(Instruction) Write out each entry, exactly the way it appears.

(Supplied material)

================

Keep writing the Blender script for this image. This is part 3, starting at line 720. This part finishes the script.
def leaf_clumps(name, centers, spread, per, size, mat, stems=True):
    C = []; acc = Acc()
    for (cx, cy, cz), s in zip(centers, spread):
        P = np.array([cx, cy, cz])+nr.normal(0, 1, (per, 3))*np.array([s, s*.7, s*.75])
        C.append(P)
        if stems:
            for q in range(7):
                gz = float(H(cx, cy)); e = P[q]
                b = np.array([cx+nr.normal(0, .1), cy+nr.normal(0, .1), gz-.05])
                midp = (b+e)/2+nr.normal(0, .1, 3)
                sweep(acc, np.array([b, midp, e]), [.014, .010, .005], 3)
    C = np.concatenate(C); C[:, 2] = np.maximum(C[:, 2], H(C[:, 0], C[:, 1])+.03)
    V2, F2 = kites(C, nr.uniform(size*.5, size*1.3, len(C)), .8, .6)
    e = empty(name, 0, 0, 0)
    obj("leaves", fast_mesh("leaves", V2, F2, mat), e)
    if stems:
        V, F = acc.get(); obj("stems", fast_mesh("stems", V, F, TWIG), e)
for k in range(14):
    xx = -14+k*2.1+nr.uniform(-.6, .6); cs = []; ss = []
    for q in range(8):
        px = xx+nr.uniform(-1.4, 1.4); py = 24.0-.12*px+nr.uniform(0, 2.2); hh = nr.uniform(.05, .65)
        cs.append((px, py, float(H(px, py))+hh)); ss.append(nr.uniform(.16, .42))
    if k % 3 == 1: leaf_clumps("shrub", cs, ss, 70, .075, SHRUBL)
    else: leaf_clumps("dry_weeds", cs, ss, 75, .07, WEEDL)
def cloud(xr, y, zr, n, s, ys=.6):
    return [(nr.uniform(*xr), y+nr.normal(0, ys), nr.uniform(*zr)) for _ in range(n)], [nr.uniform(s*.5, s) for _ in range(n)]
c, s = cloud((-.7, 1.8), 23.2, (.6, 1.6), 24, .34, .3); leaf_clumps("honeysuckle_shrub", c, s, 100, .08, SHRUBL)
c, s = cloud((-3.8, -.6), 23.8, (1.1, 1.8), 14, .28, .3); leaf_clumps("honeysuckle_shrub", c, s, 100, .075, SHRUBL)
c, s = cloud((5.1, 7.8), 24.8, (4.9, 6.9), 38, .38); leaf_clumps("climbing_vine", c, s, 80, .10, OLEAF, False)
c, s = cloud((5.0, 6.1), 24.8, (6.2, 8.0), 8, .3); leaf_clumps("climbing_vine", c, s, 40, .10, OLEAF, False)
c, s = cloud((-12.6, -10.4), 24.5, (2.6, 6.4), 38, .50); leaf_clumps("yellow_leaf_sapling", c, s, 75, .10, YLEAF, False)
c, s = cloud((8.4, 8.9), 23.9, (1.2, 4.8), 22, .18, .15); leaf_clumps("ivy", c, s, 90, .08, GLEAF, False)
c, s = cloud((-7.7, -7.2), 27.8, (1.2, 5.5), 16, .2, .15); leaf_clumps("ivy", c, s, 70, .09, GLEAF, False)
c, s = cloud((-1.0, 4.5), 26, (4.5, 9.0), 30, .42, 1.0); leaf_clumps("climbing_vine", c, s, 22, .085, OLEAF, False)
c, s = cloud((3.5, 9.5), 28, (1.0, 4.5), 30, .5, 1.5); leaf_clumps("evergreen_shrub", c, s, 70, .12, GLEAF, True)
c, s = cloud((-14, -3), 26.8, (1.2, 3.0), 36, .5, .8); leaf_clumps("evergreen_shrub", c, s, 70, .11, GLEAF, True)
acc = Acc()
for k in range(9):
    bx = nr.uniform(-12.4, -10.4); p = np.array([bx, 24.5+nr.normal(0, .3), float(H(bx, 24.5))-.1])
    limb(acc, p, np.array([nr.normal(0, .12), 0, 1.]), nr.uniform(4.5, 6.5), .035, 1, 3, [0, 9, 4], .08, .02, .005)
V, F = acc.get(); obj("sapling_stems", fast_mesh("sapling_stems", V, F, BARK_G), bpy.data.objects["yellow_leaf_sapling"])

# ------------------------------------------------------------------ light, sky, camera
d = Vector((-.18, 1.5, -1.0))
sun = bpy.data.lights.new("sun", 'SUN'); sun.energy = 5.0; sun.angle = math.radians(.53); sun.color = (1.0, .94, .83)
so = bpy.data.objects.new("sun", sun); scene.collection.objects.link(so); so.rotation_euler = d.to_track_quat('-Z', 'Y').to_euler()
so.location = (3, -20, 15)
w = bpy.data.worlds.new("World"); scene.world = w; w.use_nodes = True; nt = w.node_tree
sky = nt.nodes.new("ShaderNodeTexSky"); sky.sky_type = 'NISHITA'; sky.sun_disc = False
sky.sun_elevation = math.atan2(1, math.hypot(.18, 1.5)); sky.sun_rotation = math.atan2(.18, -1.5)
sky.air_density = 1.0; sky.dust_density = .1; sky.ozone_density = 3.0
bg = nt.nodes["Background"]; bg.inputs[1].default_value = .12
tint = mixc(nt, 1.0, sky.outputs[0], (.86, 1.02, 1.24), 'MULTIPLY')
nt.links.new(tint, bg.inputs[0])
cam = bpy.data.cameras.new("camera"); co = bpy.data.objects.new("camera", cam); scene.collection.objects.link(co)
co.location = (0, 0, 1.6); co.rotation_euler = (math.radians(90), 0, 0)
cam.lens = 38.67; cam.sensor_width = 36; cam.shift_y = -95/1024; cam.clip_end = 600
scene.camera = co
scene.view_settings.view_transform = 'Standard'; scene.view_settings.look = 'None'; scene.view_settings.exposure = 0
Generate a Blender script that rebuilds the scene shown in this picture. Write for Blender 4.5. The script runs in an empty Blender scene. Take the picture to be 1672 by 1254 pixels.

================

(The output)
Keep writing the Blender script for this image. This is part 3, starting at line 720. This part finishes the script.
def leaf_clumps(name, centers, spread, per, size, mat, stems=True):
    C = []; acc = Acc()
    for (cx, cy, cz), s in zip(centers, spread):
        P = np.array([cx, cy, cz])+nr.normal(0, 1, (per, 3))*np.array([s, s*.7, s*.75])
        C.append(P)
        if stems:
            for q in range(7):
                gz = float(H(cx, cy)); e = P[q]
                b = np.array([cx+nr.normal(0, .1), cy+nr.normal(0, .1), gz-.05])
                midp = (b+e)/2+nr.normal(0, .1, 3)
                sweep(acc, np.array([b, midp, e]), [.014, .010, .005], 3)
    C = np.concatenate(C); C[:, 2] = np.maximum(C[:, 2], H(C[:, 0], C[:, 1])+.03)
    V2, F2 = kites(C, nr.uniform(size*.5, size*1.3, len(C)), .8, .6)
    e = empty(name, 0, 0, 0)
    obj("leaves", fast_mesh("leaves", V2, F2, mat), e)
    if stems:
        V, F = acc.get(); obj("stems", fast_mesh("stems", V, F, TWIG), e)
for k in range(14):
    xx = -14+k*2.1+nr.uniform(-.6, .6); cs = []; ss = []
    for q in range(8):
        px = xx+nr.uniform(-1.4, 1.4); py = 24.0-.12*px+nr.uniform(0, 2.2); hh = nr.uniform(.05, .65)
        cs.append((px, py, float(H(px, py))+hh)); ss.append(nr.uniform(.16, .42))
    if k % 3 == 1: leaf_clumps("shrub", cs, ss, 70, .075, SHRUBL)
    else: leaf_clumps("dry_weeds", cs, ss, 75, .07, WEEDL)
def cloud(xr, y, zr, n, s, ys=.6):
    return [(nr.uniform(*xr), y+nr.normal(0, ys), nr.uniform(*zr)) for _ in range(n)], [nr.uniform(s*.5, s) for _ in range(n)]
c, s = cloud((-.7, 1.8), 23.2, (.6, 1.6), 24, .34, .3); leaf_clumps("honeysuckle_shrub", c, s, 100, .08, SHRUBL)
c, s = cloud((-3.8, -.6), 23.8, (1.1, 1.8), 14, .28, .3); leaf_clumps("honeysuckle_shrub", c, s, 100, .075, SHRUBL)
c, s = cloud((5.1, 7.8), 24.8, (4.9, 6.9), 38, .38); leaf_clumps("climbing_vine", c, s, 80, .10, OLEAF, False)
c, s = cloud((5.0, 6.1), 24.8, (6.2, 8.0), 8, .3); leaf_clumps("climbing_vine", c, s, 40, .10, OLEAF, False)
c, s = cloud((-12.6, -10.4), 24.5, (2.6, 6.4), 38, .50); leaf_clumps("yellow_leaf_sapling", c, s, 75, .10, YLEAF, False)
c, s = cloud((8.4, 8.9), 23.9, (1.2, 4.8), 22, .18, .15); leaf_clumps("ivy", c, s, 90, .08, GLEAF, False)
c, s = cloud((-7.7, -7.2), 27.8, (1.2, 5.5), 16, .2, .15); leaf_clumps("ivy", c, s, 70, .09, GLEAF, False)
c, s = cloud((-1.0, 4.5), 26, (4.5, 9.0), 30, .42, 1.0); leaf_clumps("climbing_vine", c, s, 22, .085, OLEAF, False)
c, s = cloud((3.5, 9.5), 28, (1.0, 4.5), 30, .5, 1.5); leaf_clumps("evergreen_shrub", c, s, 70, .12, GLEAF, True)
c, s = cloud((-14, -3), 26.8, (1.2, 3.0), 36, .5, .8); leaf_clumps("evergreen_shrub", c, s, 70, .11, GLEAF, True)
acc = Acc()
for k in range(9):
    bx = nr.uniform(-12.4, -10.4); p = np.array([bx, 24.5+nr.normal(0, .3), float(H(bx, 24.5))-.1])
    limb(acc, p, np.array([nr.normal(0, .12), 0, 1.]), nr.uniform(4.5, 6.5), .035, 1, 3, [0, 9, 4], .08, .02, .005)
V, F = acc.get(); obj("sapling_stems", fast_mesh("sapling_stems", V, F, BARK_G), bpy.data.objects["yellow_leaf_sapling"])

# ------------------------------------------------------------------ light, sky, camera
d = Vector((-.18, 1.5, -1.0))
sun = bpy.data.lights.new("sun", 'SUN'); sun.energy = 5.0; sun.angle = math.radians(.53); sun.color = (1.0, .94, .83)
so = bpy.data.objects.new("sun", sun); scene.collection.objects.link(so); so.rotation_euler = d.to_track_quat('-Z', 'Y').to_euler()
so.location = (3, -20, 15)
w = bpy.data.worlds.new("World"); scene.world = w; w.use_nodes = True; nt = w.node_tree
sky = nt.nodes.new("ShaderNodeTexSky"); sky.sky_type = 'NISHITA'; sky.sun_disc = False
sky.sun_elevation = math.atan2(1, math.hypot(.18, 1.5)); sky.sun_rotation = math.atan2(.18, -1.5)
sky.air_density = 1.0; sky.dust_density = .1; sky.ozone_density = 3.0
bg = nt.nodes["Background"]; bg.inputs[1].default_value = .12
tint = mixc(nt, 1.0, sky.outputs[0], (.86, 1.02, 1.24), 'MULTIPLY')
nt.links.new(tint, bg.inputs[0])
cam = bpy.data.cameras.new("camera"); co = bpy.data.objects.new("camera", cam); scene.collection.objects.link(co)
co.location = (0, 0, 1.6); co.rotation_euler = (math.radians(90), 0, 0)
cam.lens = 38.67; cam.sensor_width = 36; cam.shift_y = -95/1024; cam.clip_end = 600
scene.camera = co
scene.view_settings.view_transform = 'Standard'; scene.view_settings.look = 'None'; scene.view_settings.exposure = 0
Generate a Blender script that rebuilds the scene shown in this picture. Write for Blender 4.5. The script runs in an empty Blender scene. Take the picture to be 1672 by 1254 pixels.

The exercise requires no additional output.